### EXERCISE DESCRIPTION
Repeat everything from the line holding "Recreate this scene" to the line holding "from mathutils import Vector, Matrix", inclusive, exactly. Leave out the rest.

### INFORMATION SHOWN

>> begin

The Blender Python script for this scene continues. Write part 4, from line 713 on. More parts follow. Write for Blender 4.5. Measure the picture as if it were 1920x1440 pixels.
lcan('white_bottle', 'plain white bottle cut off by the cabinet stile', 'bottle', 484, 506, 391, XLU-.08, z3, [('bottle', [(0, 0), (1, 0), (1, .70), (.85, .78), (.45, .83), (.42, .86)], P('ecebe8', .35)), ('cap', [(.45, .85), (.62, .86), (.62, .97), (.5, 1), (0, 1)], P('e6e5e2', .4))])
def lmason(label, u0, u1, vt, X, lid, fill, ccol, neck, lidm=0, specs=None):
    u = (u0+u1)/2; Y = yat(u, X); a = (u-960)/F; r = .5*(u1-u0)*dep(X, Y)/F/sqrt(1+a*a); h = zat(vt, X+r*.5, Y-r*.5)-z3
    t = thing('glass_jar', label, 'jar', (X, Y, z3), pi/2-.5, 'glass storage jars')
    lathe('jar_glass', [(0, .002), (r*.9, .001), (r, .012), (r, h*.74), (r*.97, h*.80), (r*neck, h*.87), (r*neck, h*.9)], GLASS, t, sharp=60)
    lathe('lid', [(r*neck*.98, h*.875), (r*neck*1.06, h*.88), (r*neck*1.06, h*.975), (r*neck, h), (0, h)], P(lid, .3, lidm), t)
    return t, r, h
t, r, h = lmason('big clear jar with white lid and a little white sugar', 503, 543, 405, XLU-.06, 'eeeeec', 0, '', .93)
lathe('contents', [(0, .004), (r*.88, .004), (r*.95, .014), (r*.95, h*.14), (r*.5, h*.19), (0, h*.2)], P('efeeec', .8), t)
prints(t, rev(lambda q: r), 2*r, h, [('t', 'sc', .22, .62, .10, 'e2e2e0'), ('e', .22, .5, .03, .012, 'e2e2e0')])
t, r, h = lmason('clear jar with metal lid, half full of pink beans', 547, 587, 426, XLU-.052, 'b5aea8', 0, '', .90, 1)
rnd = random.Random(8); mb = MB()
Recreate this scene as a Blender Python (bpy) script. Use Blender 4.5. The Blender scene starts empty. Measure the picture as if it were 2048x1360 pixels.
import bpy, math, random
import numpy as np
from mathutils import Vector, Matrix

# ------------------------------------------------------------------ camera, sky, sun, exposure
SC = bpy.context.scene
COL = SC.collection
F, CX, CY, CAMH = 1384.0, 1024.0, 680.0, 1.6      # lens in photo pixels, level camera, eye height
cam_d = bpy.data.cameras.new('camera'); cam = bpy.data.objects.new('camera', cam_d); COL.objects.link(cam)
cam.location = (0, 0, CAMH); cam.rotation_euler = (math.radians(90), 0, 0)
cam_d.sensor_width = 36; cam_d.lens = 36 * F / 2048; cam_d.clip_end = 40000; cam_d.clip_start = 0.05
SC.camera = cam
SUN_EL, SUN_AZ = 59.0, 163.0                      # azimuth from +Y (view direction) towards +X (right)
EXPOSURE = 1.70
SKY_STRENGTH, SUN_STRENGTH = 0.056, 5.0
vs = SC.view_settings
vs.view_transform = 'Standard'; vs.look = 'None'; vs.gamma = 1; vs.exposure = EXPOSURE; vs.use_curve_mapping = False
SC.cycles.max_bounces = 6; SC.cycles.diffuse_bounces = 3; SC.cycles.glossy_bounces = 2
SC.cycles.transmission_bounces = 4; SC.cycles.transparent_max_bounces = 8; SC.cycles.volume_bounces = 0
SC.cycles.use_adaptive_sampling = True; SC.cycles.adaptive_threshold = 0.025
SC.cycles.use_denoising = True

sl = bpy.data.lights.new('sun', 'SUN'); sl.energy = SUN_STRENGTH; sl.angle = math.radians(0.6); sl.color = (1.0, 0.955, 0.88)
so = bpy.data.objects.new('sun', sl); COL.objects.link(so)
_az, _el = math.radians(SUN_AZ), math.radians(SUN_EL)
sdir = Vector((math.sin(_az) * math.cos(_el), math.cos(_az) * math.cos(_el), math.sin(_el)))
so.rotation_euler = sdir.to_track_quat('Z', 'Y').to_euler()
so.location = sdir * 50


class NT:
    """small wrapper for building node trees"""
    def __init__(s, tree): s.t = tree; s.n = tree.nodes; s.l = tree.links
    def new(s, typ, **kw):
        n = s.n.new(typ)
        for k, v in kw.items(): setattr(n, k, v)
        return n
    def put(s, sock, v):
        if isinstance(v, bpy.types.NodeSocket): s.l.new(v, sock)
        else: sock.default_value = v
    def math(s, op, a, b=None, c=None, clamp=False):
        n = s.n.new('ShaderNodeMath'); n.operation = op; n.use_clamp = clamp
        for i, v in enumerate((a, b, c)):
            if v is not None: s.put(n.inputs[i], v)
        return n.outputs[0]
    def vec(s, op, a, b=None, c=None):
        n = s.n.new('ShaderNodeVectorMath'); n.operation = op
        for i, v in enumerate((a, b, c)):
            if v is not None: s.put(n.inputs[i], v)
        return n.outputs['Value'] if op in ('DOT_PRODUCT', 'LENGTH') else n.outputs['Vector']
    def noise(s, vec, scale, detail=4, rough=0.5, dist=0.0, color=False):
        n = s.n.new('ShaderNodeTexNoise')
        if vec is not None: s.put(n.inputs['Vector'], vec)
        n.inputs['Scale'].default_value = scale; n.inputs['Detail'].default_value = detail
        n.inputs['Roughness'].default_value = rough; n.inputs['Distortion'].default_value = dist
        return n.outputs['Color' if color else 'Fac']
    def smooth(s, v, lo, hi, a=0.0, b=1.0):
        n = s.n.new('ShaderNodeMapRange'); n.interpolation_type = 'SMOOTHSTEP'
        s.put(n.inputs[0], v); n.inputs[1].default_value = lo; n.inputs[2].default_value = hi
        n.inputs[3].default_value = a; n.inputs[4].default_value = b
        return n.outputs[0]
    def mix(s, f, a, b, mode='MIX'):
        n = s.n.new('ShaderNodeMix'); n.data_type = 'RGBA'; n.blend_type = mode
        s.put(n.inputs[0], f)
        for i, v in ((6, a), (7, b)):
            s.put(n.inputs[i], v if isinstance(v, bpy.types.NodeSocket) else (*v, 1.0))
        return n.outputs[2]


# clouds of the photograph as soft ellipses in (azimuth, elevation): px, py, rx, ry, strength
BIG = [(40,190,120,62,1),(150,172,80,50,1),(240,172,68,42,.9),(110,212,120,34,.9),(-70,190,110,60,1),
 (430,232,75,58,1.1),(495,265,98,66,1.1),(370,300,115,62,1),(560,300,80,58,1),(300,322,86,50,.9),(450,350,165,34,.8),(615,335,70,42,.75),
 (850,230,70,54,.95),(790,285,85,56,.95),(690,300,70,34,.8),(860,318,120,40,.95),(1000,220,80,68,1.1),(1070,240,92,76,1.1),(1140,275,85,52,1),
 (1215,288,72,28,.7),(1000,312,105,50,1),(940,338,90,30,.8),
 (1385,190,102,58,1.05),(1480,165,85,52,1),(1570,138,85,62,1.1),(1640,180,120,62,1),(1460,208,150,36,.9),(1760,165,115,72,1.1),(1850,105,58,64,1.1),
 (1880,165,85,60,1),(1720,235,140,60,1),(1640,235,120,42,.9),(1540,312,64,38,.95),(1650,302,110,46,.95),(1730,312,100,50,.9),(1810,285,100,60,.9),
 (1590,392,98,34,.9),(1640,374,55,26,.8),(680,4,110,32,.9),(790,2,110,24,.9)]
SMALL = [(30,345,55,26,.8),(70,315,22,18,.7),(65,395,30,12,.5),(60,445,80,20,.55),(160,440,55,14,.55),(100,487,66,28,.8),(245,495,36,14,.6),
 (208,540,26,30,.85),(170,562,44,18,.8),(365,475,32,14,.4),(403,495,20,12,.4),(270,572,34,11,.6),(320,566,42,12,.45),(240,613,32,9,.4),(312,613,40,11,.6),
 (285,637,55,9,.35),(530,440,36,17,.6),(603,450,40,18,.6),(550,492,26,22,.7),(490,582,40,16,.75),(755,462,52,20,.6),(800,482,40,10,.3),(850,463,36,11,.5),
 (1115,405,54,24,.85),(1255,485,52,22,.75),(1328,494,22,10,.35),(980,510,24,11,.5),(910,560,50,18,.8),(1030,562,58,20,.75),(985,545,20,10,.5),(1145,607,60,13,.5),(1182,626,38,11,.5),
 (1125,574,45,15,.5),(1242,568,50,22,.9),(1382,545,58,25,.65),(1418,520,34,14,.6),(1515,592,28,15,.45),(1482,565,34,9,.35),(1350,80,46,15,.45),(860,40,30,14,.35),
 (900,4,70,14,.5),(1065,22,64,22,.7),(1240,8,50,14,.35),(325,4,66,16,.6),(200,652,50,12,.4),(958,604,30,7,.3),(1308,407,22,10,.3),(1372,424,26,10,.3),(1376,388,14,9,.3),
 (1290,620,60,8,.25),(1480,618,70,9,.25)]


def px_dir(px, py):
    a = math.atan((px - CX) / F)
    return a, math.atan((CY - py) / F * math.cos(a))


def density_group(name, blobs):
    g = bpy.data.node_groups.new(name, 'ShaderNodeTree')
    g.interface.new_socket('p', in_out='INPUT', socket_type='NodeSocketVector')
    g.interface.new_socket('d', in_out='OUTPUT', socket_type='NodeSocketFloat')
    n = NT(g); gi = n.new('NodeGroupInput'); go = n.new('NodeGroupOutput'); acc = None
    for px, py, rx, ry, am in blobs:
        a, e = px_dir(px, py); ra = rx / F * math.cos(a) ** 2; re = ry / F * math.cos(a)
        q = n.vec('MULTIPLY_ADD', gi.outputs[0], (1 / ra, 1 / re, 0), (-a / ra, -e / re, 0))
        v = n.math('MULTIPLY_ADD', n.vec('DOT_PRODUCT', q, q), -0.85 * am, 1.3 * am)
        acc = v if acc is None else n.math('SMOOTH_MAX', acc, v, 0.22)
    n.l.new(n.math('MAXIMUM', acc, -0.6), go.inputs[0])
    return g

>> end

### COMPLETED EXERCISE
Recreate this scene as a Blender Python (bpy) script. Use Blender 4.5. The Blender scene starts empty. Measure the picture as if it were 2048x1360 pixels.
import bpy, math, random
import numpy as np
from mathutils import Vector, Matrix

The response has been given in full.